If all your services run on a single machine (database, http server, server-side application), your service discovery is YOU typing
localhost
in to all the configs.If you have two machines, your service discovery might be, you editing the /etc/hosts file and adding aliases like:
10.0.88.9 database
10.0.88.10 webserver
You do the service discovery by hand.
Hashi Consul, is an application that runs as a service. Consul has 2 modes, server and agent. Anything can register against the consul API to be a service. You can have services attached on each machine consul agent runs, then the consul agents will talk to consul servers, and let everything in the cluster know what services are running and where.
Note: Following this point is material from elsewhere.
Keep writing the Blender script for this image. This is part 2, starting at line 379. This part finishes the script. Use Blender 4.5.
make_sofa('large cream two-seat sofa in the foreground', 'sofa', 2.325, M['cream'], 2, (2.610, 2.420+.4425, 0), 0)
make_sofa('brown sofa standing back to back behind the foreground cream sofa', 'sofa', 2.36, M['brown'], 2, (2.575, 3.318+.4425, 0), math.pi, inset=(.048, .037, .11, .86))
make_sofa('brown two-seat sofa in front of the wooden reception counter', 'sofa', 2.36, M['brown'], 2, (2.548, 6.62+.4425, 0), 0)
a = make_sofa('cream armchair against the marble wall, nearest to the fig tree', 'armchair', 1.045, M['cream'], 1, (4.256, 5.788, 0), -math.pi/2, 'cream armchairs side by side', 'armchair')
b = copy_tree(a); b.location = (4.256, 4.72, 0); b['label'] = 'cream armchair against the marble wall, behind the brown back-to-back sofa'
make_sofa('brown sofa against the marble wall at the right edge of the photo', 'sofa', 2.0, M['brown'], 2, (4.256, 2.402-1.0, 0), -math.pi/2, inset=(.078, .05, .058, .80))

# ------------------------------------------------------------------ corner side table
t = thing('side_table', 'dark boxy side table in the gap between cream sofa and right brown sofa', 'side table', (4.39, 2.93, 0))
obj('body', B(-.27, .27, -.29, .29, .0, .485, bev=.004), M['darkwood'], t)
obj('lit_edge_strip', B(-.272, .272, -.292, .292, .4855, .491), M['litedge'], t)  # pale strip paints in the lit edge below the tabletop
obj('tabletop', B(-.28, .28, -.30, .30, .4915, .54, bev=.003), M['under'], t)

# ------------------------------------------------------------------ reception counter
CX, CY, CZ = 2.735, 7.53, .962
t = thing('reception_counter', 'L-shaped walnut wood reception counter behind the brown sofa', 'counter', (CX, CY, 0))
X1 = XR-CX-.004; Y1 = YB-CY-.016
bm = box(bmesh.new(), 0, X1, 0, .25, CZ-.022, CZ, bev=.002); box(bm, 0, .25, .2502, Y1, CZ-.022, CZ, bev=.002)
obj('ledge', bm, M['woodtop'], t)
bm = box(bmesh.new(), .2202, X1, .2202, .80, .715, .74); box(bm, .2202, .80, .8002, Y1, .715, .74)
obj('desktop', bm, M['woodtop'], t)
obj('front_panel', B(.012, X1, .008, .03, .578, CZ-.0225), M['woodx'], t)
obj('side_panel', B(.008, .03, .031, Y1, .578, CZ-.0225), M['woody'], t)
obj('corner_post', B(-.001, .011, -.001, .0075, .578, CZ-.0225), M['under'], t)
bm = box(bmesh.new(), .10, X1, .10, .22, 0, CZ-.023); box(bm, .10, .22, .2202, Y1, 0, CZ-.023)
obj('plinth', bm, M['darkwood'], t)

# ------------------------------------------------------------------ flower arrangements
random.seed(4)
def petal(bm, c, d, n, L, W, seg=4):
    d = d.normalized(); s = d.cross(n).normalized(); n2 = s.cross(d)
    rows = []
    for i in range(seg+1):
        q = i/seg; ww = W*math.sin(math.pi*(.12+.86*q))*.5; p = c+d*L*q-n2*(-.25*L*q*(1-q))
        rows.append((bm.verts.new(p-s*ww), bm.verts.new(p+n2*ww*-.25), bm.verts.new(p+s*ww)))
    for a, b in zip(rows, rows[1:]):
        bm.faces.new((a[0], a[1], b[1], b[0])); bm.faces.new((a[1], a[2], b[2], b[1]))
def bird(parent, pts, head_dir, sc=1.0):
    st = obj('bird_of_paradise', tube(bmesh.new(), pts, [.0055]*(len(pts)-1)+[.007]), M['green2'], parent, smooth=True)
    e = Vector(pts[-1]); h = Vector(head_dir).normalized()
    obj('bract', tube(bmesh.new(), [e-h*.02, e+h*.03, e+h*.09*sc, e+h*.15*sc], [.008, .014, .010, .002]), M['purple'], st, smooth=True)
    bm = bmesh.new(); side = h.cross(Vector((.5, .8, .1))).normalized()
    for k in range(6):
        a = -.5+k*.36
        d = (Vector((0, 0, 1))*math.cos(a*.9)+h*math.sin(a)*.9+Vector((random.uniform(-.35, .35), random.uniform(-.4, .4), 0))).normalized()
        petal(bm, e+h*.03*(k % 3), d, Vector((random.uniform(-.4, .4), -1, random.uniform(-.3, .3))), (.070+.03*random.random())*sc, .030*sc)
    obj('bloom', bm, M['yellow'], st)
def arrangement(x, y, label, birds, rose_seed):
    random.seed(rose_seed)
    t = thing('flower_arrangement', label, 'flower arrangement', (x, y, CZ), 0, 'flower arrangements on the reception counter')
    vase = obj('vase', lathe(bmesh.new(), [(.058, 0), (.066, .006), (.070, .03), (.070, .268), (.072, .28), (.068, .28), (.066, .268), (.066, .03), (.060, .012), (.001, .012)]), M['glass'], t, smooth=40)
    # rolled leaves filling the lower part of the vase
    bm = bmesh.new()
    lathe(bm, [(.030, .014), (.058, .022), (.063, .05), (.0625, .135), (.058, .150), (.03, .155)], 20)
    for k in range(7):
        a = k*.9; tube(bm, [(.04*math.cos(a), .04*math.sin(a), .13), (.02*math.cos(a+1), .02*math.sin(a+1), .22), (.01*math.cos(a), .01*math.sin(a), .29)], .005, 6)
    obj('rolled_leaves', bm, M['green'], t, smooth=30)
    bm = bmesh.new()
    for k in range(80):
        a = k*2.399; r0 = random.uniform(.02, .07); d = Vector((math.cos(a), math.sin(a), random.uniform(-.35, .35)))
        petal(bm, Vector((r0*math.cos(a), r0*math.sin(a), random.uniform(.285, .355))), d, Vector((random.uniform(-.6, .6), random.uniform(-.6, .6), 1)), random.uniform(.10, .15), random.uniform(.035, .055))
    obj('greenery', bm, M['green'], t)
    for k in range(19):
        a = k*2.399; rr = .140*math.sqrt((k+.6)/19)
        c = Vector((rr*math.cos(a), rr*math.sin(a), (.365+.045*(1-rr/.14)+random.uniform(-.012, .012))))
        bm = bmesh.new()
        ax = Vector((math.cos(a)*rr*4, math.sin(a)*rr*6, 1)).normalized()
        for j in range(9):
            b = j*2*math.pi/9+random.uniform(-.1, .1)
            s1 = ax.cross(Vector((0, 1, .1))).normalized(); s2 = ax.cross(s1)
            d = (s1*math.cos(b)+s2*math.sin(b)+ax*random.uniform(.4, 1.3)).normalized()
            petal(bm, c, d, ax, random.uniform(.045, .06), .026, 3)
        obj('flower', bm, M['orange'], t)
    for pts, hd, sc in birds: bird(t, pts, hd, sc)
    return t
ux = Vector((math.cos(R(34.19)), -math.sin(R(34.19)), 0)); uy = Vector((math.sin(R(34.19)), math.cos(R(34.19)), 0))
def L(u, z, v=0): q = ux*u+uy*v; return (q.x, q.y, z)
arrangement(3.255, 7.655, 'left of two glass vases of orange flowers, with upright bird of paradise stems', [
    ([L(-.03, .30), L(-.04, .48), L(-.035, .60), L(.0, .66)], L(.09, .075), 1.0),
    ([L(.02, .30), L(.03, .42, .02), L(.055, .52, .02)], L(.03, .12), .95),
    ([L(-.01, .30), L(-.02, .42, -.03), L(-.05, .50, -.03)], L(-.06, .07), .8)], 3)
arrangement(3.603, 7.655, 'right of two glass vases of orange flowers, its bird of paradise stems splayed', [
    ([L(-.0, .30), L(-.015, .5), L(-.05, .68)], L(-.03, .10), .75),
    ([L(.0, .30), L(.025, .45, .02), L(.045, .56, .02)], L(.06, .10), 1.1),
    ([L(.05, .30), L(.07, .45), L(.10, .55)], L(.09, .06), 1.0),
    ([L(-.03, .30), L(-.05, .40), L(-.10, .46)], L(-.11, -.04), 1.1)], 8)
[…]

You can then ask any consul server via the api, for a service via the DNS name.
The standard pattern is something like
webserver.service.consul
this is the address you would "dig".. and consul would return an IP address.Consul is better, because consul will de-register dead services after some time, consul also, only sends requests to services that are UP.
Thank you for your reply! So, have I understood it correctly that when people say "Don't use DNS for Service Discovery", it's because of DNS cannot really determine if a service is dead? The domain name might be cached even though the service is gone?
To over-simplify - yes, DNS by design will resolve to IP addresses even if those IP addresses have not been used for 90 years. (assuming that the DNS servers are still there).
DNS in hashi consul is a matter of convenience, and also does routing to services that are available, or in a particular data-center.
If you like to live dangerously, you could implement very primitive service discovery with DNSmasq, but you should not.
DNS itself is not a bad or a good thing, it depends what you use it for, and the tolerances of caching, stale data, failures that your systems will put up with.
Service Discovery in a few word it's asking a centralized registry what what else is running and where (how I can reach it). The generic flow looks like:
1) Introduction yourself to registry: Hello I am a Bakery service with ip address x.x.x.x and port zzzz
2) Registry will create a record and perform a periodic check to ensure that this service is up and running
3) Some one else can ask I need to reach to the Bakery service and get reply with the address/ list of addresses from records
Consul uses DNS as mechanism to refer to specific service location but it has own tradeoffs like every system.